-- START Provided information --

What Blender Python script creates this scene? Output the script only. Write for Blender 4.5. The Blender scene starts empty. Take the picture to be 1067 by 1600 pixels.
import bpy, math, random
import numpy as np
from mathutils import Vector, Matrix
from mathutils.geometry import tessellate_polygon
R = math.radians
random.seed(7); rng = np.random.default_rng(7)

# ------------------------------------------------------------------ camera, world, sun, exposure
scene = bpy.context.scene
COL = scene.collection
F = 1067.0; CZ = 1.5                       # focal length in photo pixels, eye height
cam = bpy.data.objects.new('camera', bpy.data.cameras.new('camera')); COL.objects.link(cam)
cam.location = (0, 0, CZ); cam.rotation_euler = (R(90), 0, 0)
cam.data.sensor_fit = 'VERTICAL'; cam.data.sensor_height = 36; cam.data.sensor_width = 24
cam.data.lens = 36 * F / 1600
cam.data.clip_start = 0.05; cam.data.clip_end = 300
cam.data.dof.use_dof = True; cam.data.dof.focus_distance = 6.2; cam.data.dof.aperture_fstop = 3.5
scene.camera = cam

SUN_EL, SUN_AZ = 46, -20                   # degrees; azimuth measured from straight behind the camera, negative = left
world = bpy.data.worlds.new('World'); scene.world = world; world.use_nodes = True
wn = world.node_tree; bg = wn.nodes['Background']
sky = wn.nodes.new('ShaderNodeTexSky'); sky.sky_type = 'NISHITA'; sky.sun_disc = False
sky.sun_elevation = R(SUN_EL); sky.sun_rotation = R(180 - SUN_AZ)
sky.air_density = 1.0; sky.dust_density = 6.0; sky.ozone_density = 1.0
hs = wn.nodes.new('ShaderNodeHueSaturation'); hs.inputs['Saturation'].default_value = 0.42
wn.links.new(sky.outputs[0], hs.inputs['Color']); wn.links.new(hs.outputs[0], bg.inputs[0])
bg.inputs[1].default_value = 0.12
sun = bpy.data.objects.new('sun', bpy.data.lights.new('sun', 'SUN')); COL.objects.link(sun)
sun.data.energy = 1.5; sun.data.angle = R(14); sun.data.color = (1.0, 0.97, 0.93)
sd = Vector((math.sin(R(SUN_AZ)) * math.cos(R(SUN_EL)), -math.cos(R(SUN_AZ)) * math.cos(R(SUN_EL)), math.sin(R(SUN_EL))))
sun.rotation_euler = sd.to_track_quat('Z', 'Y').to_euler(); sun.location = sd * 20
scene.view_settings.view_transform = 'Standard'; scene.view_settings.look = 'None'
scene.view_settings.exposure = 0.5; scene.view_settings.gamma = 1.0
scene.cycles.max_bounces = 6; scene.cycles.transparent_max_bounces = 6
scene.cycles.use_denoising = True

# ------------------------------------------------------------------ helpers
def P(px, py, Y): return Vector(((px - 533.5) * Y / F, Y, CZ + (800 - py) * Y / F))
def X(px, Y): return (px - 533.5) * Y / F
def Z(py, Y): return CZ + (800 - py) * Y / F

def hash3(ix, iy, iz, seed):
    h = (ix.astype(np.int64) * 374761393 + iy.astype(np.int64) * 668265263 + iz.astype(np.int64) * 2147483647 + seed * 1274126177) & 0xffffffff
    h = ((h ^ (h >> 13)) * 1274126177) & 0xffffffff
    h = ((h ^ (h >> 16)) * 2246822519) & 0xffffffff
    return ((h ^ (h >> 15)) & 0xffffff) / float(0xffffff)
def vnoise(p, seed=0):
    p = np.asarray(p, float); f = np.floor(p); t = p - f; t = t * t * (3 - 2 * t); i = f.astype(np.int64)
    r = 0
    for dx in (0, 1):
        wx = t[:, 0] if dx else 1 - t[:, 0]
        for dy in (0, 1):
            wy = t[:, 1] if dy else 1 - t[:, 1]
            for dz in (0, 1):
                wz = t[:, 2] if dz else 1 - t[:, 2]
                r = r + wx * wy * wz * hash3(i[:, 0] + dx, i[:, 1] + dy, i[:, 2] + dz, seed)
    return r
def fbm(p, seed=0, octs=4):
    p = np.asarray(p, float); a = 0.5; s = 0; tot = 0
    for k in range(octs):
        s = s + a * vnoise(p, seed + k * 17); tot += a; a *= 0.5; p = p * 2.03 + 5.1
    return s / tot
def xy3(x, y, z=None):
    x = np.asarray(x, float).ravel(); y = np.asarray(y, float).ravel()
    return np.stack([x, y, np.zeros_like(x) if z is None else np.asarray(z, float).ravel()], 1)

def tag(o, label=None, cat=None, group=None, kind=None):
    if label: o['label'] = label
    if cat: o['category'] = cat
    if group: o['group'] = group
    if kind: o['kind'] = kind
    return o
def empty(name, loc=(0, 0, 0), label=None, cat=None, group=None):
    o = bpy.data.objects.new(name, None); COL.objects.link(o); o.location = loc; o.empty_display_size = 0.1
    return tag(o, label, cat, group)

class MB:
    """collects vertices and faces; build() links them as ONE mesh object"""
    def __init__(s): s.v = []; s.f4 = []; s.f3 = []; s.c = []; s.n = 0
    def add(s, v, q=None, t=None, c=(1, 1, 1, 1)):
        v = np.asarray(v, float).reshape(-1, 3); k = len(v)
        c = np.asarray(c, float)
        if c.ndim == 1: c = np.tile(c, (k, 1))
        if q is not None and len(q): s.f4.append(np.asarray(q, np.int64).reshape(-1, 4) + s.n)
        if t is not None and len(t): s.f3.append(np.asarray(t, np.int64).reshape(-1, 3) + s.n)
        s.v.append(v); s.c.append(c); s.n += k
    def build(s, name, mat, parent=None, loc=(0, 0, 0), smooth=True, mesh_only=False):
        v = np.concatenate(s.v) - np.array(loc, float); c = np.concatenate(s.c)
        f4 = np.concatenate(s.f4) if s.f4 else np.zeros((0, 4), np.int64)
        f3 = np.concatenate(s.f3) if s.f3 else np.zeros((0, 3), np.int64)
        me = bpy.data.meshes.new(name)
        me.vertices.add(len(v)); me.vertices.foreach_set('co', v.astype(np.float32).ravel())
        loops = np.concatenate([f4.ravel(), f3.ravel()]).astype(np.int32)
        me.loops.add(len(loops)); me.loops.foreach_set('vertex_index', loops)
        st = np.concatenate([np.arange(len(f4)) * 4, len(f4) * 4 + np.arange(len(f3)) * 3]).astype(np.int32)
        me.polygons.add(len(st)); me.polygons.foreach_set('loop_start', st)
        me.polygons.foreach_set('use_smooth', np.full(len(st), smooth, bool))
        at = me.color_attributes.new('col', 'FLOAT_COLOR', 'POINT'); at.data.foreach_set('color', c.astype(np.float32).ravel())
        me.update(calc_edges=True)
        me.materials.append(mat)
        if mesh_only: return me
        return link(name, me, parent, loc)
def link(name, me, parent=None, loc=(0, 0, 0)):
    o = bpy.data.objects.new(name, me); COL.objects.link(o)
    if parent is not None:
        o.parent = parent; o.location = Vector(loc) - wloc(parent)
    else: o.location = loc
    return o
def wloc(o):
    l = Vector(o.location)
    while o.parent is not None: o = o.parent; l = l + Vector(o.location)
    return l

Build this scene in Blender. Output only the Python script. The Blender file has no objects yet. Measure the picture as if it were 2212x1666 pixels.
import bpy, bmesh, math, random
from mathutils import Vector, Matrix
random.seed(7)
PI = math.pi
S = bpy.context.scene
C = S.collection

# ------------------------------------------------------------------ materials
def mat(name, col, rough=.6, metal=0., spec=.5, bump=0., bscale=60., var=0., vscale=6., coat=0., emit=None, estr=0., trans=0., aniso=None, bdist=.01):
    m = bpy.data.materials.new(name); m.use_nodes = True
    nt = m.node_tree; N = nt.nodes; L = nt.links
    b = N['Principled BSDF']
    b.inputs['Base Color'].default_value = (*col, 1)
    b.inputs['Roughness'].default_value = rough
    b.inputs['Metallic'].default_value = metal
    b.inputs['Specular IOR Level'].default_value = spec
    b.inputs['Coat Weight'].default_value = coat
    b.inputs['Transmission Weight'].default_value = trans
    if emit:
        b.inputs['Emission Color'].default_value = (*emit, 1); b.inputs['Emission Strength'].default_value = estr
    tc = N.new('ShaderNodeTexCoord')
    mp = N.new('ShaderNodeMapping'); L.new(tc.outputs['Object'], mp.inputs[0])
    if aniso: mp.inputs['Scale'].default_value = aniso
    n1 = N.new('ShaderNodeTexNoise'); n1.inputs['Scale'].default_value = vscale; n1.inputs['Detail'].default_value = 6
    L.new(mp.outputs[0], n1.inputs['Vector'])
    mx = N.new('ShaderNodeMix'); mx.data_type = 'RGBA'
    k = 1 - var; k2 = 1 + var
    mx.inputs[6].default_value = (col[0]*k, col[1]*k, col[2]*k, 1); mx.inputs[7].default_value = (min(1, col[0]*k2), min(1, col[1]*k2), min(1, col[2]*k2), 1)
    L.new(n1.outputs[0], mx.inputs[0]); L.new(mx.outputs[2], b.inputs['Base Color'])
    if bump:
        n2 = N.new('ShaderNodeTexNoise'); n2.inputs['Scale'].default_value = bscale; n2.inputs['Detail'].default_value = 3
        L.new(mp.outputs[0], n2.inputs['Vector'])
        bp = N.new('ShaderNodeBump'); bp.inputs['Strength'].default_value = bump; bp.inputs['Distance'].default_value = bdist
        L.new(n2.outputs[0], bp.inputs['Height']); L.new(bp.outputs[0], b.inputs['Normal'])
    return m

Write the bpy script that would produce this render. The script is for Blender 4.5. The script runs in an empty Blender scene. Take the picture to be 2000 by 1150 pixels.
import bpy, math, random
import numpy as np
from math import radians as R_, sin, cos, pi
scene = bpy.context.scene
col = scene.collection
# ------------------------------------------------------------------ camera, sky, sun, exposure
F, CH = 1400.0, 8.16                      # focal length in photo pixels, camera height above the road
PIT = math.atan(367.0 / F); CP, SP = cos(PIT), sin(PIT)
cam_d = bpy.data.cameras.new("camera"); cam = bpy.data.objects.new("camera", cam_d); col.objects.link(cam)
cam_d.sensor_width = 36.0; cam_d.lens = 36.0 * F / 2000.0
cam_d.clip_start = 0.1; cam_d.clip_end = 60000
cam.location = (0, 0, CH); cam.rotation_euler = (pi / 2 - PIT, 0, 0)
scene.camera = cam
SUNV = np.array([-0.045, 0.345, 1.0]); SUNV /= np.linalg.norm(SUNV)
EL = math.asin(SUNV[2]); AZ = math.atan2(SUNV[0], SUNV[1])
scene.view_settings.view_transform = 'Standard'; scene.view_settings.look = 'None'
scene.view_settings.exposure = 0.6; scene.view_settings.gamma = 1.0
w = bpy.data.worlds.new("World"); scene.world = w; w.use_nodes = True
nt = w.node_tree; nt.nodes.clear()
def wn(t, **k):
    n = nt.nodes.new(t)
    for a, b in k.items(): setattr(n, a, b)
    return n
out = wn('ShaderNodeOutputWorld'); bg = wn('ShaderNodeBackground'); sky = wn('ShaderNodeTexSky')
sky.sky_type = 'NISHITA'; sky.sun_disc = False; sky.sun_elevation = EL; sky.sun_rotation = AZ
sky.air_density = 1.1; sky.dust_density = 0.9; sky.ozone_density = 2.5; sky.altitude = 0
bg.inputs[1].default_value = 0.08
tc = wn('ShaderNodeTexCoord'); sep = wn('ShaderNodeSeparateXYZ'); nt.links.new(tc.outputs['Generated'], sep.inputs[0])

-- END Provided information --

Task »
Restate, please, word for word the span of records running from the first line to the line bearing "random.seed(7); rng = np.random.default_rng(7)", both included, and nothing outside it.

Result of the task »
What Blender Python script creates this scene? Output the script only. Write for Blender 4.5. The Blender scene starts empty. Take the picture to be 1067 by 1600 pixels.
import bpy, math, random
import numpy as np
from mathutils import Vector, Matrix
from mathutils.geometry import tessellate_polygon
R = math.radians
random.seed(7); rng = np.random.default_rng(7)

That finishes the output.